:: SOURCE DATA

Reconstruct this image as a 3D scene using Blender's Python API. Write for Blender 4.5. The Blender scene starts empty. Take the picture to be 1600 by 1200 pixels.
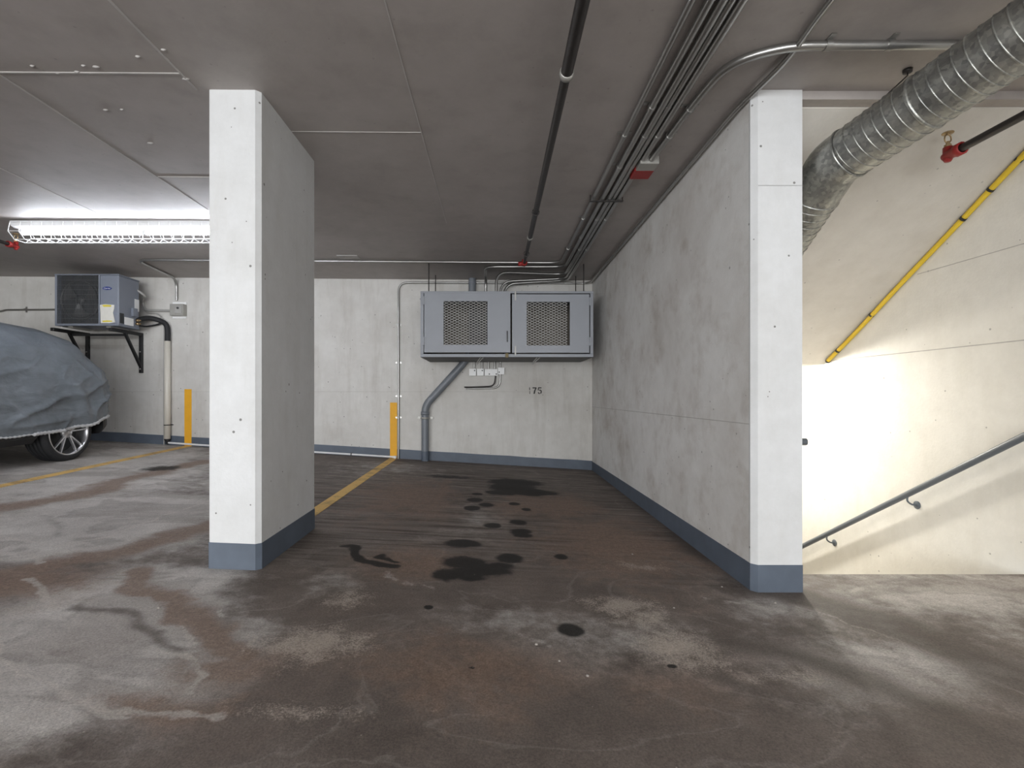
import bpy, math, random
import numpy as np
from mathutils import Vector, Matrix, noise as mnoise

random.seed(7)
S = bpy.context.scene
COL = S.collection

# ---------------------------------------------------------------- camera
F = 760.0            # focal length in pixels of the 1600 px frame
VX, VY = 773.0, 619.0
H = 1.05             # eye height
cd = bpy.data.cameras.new('camera')
cd.sensor_fit = 'HORIZONTAL'; cd.sensor_width = 36.0
cd.lens = F / 1600 * 36.0
cd.shift_x = (800 - VX) / 1600
cd.shift_y = (VY - 600) / 1600
cd.clip_start = 0.02; cd.clip_end = 100
cam = bpy.data.objects.new('camera', cd); COL.objects.link(cam)
cam.location = (0, 0, H); cam.rotation_euler = (math.pi / 2, 0, 0)
S.camera = cam

# ---------------------------------------------------------------- light
w = bpy.data.worlds.new('world'); S.world = w; w.use_nodes = True
bg = w.node_tree.nodes['Background']
bg.inputs['Color'].default_value = (0.86, 0.93, 1.0, 1); bg.inputs['Strength'].default_value = 1.0
S.view_settings.view_transform = 'Standard'; S.view_settings.look = 'None'
S.view_settings.gamma = 1.0; S.view_settings.use_curve_mapping = False
S.view_settings.exposure = 0.15

def area(name, loc, rot, sx, sy, power, col):
    l = bpy.data.lights.new(name, 'AREA'); l.shape = 'RECTANGLE'; l.size = sx; l.size_y = sy
    l.energy = power; l.color = col
    o = bpy.data.objects.new(name, l); COL.objects.link(o); o.location = loc; o.rotation_euler = rot
    return o
# daylight entering through the open vehicle door behind the camera
area('daylight_door', (-2.6, -5.7, 1.3), (math.pi / 2, 0, 0), 11.0, 2.3, 620, (0.97, 0.985, 1.0))

D = 6.84             # back wall distance
XW = 1.37            # stall's right wall
XR = 3.13            # stairwell right wall
def P(x, y, Y): return Vector(((x - VX) * Y / F, Y, H - (y - VY) * Y / F))
def zc(X): return 2.675 + 0.007 * (XW - min(X, XW))
def sl(Y):
    if Y < 2.6: return 0.03 + 0.01 * max(0, min(1, Y / 2.6))
    return 0.04 + 0.02 * (Y - 2.6) / (D - 2.6)
def zf(X, Y): return 0.01 + sl(Y) * max(0.0, XW - X)
def floor_px(x, y):
    Y = 3.0
    for _ in range(25):
        X = (x - VX) * Y / F
        Y = 0.5 * Y + 0.5 * F * (H - zf(X, Y)) / (y - VY)
    return ((x - VX) * Y / F, Y)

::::

• EXERCISE PROMPT: Select the lines that carry the string "pixels" and copy them.

• REPLY TO THE EXERCISE:
Reconstruct this image as a 3D scene using Blender's Python API. Write for Blender 4.5. The Blender scene starts empty. Take the picture to be 1600 by 1200 pixels.
F = 760.0            # focal length in pixels of the 1600 px frame